* **GOAL OF THE EXERCISE**: Find each line with the word "from" and say how many there are, nothing else.

________________________

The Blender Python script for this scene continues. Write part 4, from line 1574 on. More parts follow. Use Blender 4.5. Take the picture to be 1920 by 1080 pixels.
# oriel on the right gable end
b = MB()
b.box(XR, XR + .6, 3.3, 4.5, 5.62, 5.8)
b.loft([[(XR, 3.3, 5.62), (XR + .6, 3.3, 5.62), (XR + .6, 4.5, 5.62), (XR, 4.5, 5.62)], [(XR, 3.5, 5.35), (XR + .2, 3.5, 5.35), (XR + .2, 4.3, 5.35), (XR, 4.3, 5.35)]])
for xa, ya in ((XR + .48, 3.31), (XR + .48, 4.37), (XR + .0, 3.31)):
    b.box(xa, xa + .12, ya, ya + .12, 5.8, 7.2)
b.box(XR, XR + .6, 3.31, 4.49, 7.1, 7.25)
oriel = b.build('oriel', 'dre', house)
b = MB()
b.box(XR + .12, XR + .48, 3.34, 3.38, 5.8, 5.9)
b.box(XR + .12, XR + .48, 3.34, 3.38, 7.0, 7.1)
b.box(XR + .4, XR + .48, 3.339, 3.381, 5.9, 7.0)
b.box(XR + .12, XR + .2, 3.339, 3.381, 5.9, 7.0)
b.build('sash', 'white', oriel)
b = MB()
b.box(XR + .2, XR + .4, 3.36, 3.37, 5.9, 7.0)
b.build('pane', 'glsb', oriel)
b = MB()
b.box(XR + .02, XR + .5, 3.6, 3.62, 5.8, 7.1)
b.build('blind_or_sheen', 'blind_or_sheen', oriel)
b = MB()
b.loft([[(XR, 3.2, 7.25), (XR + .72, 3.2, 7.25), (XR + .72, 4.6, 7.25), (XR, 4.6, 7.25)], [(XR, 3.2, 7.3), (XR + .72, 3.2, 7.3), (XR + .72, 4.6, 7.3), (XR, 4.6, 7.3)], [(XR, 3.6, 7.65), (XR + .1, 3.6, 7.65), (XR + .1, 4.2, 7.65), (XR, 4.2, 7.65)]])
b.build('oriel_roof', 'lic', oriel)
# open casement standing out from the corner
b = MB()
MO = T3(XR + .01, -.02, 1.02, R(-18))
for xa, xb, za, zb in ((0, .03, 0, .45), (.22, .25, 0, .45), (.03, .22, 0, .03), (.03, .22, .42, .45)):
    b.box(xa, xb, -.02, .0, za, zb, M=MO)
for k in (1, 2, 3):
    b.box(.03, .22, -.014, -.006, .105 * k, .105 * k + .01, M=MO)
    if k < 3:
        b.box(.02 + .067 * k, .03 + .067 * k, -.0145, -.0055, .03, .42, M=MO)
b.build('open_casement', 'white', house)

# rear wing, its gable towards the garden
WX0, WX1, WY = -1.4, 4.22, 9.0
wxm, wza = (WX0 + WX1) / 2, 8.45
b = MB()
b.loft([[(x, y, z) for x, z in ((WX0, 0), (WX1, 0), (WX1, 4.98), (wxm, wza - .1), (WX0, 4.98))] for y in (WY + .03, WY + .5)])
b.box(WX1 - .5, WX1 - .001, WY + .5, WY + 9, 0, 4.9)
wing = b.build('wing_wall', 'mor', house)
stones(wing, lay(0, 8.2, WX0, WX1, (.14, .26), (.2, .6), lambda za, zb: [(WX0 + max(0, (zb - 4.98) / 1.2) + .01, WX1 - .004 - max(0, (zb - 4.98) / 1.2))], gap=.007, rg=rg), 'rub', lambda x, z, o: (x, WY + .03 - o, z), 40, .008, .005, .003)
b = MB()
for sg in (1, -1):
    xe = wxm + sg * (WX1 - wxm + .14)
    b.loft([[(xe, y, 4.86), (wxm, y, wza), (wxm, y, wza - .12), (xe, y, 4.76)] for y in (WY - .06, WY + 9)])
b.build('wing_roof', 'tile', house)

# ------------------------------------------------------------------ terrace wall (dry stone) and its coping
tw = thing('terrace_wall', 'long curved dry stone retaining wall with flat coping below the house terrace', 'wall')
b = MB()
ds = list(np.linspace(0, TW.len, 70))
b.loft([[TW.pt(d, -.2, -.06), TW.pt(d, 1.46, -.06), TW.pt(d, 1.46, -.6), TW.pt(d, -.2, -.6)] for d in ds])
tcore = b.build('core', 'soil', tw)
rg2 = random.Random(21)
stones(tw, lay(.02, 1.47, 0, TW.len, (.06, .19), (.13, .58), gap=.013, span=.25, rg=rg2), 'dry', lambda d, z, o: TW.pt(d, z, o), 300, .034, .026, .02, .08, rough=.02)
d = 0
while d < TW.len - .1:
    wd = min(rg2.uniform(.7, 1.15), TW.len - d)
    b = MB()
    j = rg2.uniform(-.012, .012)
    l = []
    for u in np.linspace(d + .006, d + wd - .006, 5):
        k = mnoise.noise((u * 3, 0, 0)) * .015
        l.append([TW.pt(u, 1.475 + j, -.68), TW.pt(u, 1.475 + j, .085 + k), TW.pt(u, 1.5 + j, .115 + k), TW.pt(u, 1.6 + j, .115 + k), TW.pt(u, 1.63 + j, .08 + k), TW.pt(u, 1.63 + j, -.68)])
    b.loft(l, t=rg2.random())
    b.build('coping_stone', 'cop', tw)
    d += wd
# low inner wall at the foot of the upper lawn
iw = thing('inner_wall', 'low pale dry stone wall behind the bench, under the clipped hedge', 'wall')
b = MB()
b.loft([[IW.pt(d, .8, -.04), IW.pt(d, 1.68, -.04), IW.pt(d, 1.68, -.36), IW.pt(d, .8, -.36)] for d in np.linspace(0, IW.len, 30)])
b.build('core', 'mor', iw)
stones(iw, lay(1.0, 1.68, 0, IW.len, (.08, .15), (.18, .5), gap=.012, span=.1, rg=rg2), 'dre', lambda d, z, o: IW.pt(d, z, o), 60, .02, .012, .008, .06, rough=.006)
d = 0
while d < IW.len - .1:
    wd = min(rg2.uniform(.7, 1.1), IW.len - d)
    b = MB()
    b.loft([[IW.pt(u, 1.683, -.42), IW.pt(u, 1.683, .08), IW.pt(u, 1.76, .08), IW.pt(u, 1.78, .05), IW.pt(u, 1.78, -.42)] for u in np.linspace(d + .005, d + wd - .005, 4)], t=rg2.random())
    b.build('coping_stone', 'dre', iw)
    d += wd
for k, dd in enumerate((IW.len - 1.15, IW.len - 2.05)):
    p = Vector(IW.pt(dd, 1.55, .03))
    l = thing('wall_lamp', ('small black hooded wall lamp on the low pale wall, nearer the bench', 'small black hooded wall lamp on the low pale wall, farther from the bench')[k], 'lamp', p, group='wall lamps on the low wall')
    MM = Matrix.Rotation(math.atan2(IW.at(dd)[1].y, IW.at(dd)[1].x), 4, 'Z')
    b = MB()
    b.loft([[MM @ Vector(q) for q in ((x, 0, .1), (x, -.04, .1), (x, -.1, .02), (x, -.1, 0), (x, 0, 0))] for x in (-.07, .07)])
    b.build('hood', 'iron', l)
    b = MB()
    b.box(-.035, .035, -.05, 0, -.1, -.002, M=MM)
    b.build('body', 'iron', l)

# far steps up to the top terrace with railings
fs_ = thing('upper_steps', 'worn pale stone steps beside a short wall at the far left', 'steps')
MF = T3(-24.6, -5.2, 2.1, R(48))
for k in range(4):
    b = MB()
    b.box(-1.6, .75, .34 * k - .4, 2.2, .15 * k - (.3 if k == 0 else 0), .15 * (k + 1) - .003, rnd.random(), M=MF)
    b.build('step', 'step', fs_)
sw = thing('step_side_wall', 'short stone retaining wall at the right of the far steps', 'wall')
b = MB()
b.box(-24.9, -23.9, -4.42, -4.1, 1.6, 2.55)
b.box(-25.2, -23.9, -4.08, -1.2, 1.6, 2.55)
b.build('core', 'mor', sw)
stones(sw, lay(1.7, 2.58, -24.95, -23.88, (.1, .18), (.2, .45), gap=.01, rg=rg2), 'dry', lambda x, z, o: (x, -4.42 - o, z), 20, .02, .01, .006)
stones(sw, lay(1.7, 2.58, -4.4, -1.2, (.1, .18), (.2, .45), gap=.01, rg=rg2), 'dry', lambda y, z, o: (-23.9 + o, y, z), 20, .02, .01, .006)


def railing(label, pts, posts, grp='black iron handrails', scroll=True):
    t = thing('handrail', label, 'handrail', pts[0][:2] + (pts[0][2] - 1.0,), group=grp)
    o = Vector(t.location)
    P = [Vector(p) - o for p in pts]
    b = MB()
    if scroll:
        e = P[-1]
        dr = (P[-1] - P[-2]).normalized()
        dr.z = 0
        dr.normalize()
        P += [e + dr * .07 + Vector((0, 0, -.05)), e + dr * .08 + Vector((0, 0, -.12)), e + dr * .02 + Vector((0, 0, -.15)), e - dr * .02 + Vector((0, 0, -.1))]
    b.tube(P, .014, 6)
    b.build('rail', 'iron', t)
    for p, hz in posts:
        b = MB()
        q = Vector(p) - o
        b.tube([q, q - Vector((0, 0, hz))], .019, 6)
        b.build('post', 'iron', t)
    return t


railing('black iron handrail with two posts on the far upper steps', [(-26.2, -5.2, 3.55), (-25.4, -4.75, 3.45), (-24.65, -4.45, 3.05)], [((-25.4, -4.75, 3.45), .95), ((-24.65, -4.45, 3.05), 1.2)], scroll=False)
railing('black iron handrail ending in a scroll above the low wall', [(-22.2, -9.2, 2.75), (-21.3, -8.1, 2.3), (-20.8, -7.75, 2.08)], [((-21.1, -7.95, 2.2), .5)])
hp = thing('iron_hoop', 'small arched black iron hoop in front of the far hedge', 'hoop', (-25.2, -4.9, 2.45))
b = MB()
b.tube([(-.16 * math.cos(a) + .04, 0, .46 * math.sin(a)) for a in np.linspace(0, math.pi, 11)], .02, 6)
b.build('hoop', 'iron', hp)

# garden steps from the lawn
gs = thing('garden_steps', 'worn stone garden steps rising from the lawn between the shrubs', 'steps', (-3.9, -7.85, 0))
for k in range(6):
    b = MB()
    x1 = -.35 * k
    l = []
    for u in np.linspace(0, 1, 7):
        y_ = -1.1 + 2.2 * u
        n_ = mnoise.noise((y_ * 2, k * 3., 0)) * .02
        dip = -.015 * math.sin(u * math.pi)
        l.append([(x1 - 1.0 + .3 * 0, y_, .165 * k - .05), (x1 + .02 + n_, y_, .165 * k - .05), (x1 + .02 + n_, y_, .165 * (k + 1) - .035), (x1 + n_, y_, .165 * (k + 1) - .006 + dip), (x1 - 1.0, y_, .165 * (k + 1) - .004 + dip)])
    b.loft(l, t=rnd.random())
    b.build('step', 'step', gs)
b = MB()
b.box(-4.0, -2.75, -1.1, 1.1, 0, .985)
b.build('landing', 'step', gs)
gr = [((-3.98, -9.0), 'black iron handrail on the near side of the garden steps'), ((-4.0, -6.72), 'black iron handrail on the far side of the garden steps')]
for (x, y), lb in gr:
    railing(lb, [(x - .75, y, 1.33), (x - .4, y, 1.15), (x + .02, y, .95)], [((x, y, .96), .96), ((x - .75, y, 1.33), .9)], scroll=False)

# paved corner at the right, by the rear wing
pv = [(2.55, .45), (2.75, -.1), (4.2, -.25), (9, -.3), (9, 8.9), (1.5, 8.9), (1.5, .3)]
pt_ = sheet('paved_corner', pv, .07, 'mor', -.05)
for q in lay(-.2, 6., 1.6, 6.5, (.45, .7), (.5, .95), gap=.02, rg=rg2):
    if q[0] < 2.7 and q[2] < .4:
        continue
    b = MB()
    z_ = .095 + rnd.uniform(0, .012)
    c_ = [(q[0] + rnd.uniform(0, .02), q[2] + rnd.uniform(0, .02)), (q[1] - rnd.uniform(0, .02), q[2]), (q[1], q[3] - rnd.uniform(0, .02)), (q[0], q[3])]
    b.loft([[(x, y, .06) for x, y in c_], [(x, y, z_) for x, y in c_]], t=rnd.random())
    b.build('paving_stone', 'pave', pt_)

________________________

* **FULL ANSWER**: 5